The Hirondelle News Agency reports that on 24 June 2011, Pauline Nyiramasuhuko (65), the only woman ever to have been indicted by the International Criminal Tribunal for Rwanda (ICTR) for genocide and crimes against humanity, was sentenced to life imprisonment after having been found guilty for her participation in the 1994 genocide.

Nyiramasuhuko, former Rwandan Minister for Family and Women Affairs, and her son Arsene Shalom Ntahobali, a former mayor, were found guilty of genocide, crimes against humanity of extermination, rape and persecution, and war crimes.  Nyiramasuhuko was also convicted for conspiracy to commit genocide.

‘’For these crimes and considering all relevant circumstances, the Chamber sentences you Pauline Nyiramasuhuko to life imprisonment,’’ declared Tanzanian Presiding Judge, William Sekule as Nyiramasuhuko herself was on her feet listening to the verdict.

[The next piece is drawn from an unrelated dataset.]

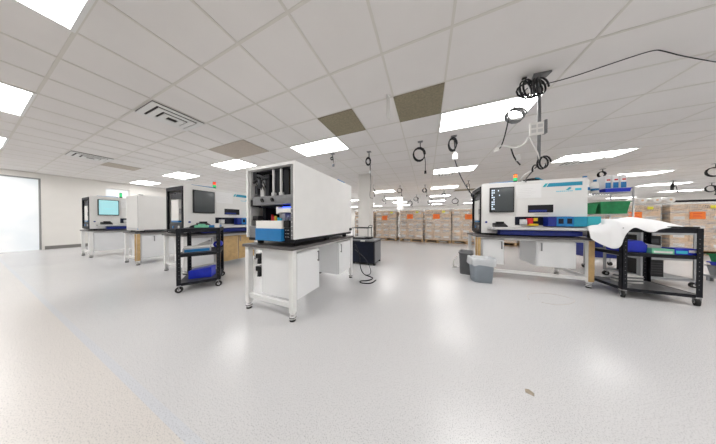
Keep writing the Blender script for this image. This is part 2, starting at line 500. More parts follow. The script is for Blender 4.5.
# dark interior lining
mb = MB()
wbx(XL + .029, XL + .037, YF + .03, YB - .4, ZB + .02, ZT - .031, 'panel_grey', mb=mb)
wbx(XL + .045, XR - .06, YF + .50, YF + .52, ZB + .02, ZT - .031, 'black_metal', mb=mb)
wbx(XL + .045, XR - .06, YF + .05, YF + .62, ZT - .045, ZT - .032, 'dark_grey', mb=mb)
wbx(XL + .045, XR - .06, YF + .12, YF + .49, 1.185, 1.20, 'navy_black', mb=mb)
wbx(XL + .14, XR - .06, YF + .33, YF + .345, .967, 1.184, 'navy_black', mb=mb)
mb.build('inner_lining', mc)
mb = MB()
wbx(XR - .058, XR - .024, YF + .005, YF + .6, ZB + .02, ZT - .031, 'mid_grey', .002, mb)
for q in range(7):
    wcyl((XR - .041, YF + .006, .88 + q * .045), (XR - .041, YF - .001, .88 + q * .045), .006, 'aluminium', mb, 8)
mb.build('side_post', mc)
mb = MB()
wbx(-1.865, -1.285, YF + .015, YF + .10, 1.205, 1.30, 'mid_grey', .004, mb)
gb = mb.build('gantry_beam', mc)
mb = MB(); wbx(-1.90, -1.866, YF + .012, YF + .12, 1.19, 1.27, 'black_plastic', .004, mb); mb.build('beam_end_block', gb)
for x in (-1.70, -1.545):
    mb = MB()
    wbx(x - .018, x + .018, YF + .004, YF + .0145, 1.235, 1.262, 'black_plastic', .002, mb)
    wcyl((x + .008, YF + .004, 1.258), (x + .008, YF - .012, 1.258), .017, 'black_plastic', mb, 10)
    mb.build('beam_latch', gb)
for x, mcol in ((-1.56, 'panel_grey'), (-1.448, 'panel_grey')):
    mb = MB()
    wbx(x - .009, x + .009, YF + .03, YF + .05, 1.305, 1.59, 'panel_grey', .002, mb)
    wbx(x - .006, x + .092, YF + .055, YF + .50, 1.305, 1.585, 'black_metal', .003, mb)
    wbx(x - .014, x + .03, YF + .02, YF + .05, 1.302, 1.335, 'panel_grey', .003, mb)
    mb.build('vertical_plate', mc)
mb = MB(); wbx(-1.335, -1.318, YF + .06, YF + .30, 1.305, 1.565, 'yellow', .001, mb); mb.build('yellow_strip', mc)
mb = MB()
wbx(-1.314, -1.286, YF + .05, YF + .35, 1.305, 1.575, 'black_metal', mb=mb)
mb.build('cable_guide', mc)
mb = MB()       # pick-up head on the left
wbx(-1.90, -1.60, YF + .18, YF + .34, 1.34, 1.58, 'black_metal', .006, mb)
wbx(-1.80, -1.74, YF + .06, YF + .18, 1.31, 1.46, 'panel_grey', .006, mb)
wbx(-1.70, -1.64, YF + .05, YF + .16, 1.31, 1.55, 'black_metal', .004, mb)
for x in (-1.85, -1.815, -1.77, -1.735):
    wcyl((x, YF + .10, 1.42), (x, YF + .10, 1.56), .012, 'mid_grey', mb, 10)
    wcyl((x, YF + .10, 1.56), (x, YF + .10, 1.575), .018, 'black_plastic', mb, 10)
wcyl((-1.84, YF + .08, 1.50), (-1.68, YF + .08, 1.47), .02, 'mid_grey', mb, 10)
wcyl((-1.69, YF + .10, 1.49), (-1.69, YF + .10, 1.56), .028, 'dark_grey', mb, 12)
wbx(-1.895, -1.83, YF + .04, YF + .17, 1.49, 1.585, 'black_metal', .006, mb)
wbx(-1.89, -1.85, YF + .06, YF + .17, 1.34, 1.44, 'dark_grey', .006, mb)
wcyl((-1.87, YF + .03, 1.47), (-1.76, YF + .03, 1.52), .014, 'black_plastic', mb, 8)
wcyl((-1.80, YF + .03, 1.55), (-1.66, YF + .05, 1.50), .016, 'dark_grey', mb, 8)
wcyl((-1.78, YF + .04, 1.40), (-1.78, YF + .04, 1.50), .022, 'dark_grey', mb, 10)
hd = mb.build('pick_head', mc)
mb = MB()
for s_ in range(4):
    x = -1.84 + .04 * s_
    mb.tube([(x - ox, YF + .07 - oy, 1.55 - oz), (x - .02 - ox, YF + .03 - oy, 1.50 - oz), (x + .03 - ox, YF + .04 - oy, 1.42 - oz), (x + .01 - ox, YF + .08 - oy, 1.36 - oz)], .005, 'black_plastic')
mb.build('hose', hd)
mb = MB(); wbx(-1.50, -1.30, YF + .105, YF + .12, 1.172, 1.184, 'led_blue', mb=mb)
mb.build('blue_light_strip', mc)
mb = MB(); wbx(-1.51, -1.285, YF + .03, YF + .10, 1.115, 1.16, 'label_white', .004, mb); wbx(-1.515, -1.495, YF + .03, YF + .10, 1.10, 1.18, 'label_white', .003, mb)
mb.build('white_bracket', mc)
mb = MB()
wbx(-1.81, -1.765, YF + .10, YF + .32, .967, 1.183, 'black_metal', mb=mb)
mb.build('dark_column', mc)
mb = MB()
wbx(-1.40, -1.29, YF + .12, YF + .14, .967, 1.11, 'black_metal', mb=mb)
mb.build('dark_column', mc)
mb = MB(); wbx(XL + .045, XR - .06, YF + .10, YF + .62, .95, .965, 'mid_grey', mb=mb); mb.build('inner_deck', mc)
mb = MB()
for (x, c, h) in ((-1.70, 'red', .085), (-1.665, 'red', .06), (-1.645, 'yellow', .07), (-1.60, 'cyan', .05), (-1.565, 'cyan', .04)):
    wcyl((x, YF + .14, .966), (x, YF + .14, 1.015 + h), .014, c, mb, 10)
wbx(-1.63, -1.54, YF + .18, YF + .30, .966, 1.115, 'label_white', .006, mb)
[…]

‘’Both Nyiramasuhuko and Ntahobali ordered killings.  They also ordered rape.  Ntahobali further commited rape, and Nyiramasuhuko aided and abetted rape and was responsible as a superior for rape committed by members of Interahamwe,’’ the verdict elaborated as it was being read.

The Chamber found that between April and mid-June, 1994, Nyiramasuhuko and Ntahobali ordered Interahamwe and soldiers to go to Butare prefecture offices to physically assault, rape and take away hundreds of Tutsis to various places in Butare to be killed.

Former mayor of Muganza commune in Butare prefecture, Eli Ndayambaje, was also given a sentence of life imprisonment.  Ndayambaje was convicted of genocide, direct and public incitement to commit genocide, crimes against humanity of extermination and persecution and violence to life as a war crime.

Three other individuals in the trial known as the ‘’Butare Trial’’ are two former prefects of Butare, Alphonse Nteziryayo  and Sylvain Nsabimana sentenced to 30 and 25 years respectively, and former mayor Joseph Kanyabashi of Ngoma commune, sentenced to 30 years behind bars.

The judgment comes 10 years after the commencement of the trial on June 12, 2001, 16 years after the arrests of some of the accused and more than two years after the case was officially closed.

Convicts were given credit for the time already spent in detention since their arrests.

Kanyabashi and Ndayambaje were arrested on June 28, 1995 in Belgium while Nyiramasuhuko and Nsabimana were arrested on July 18, 1997 in Nairobi.  Ntahobali was arrested six days later in the same East African country.  Nteziryayo was apprehended on April 24, 1998, in Burkina Faso.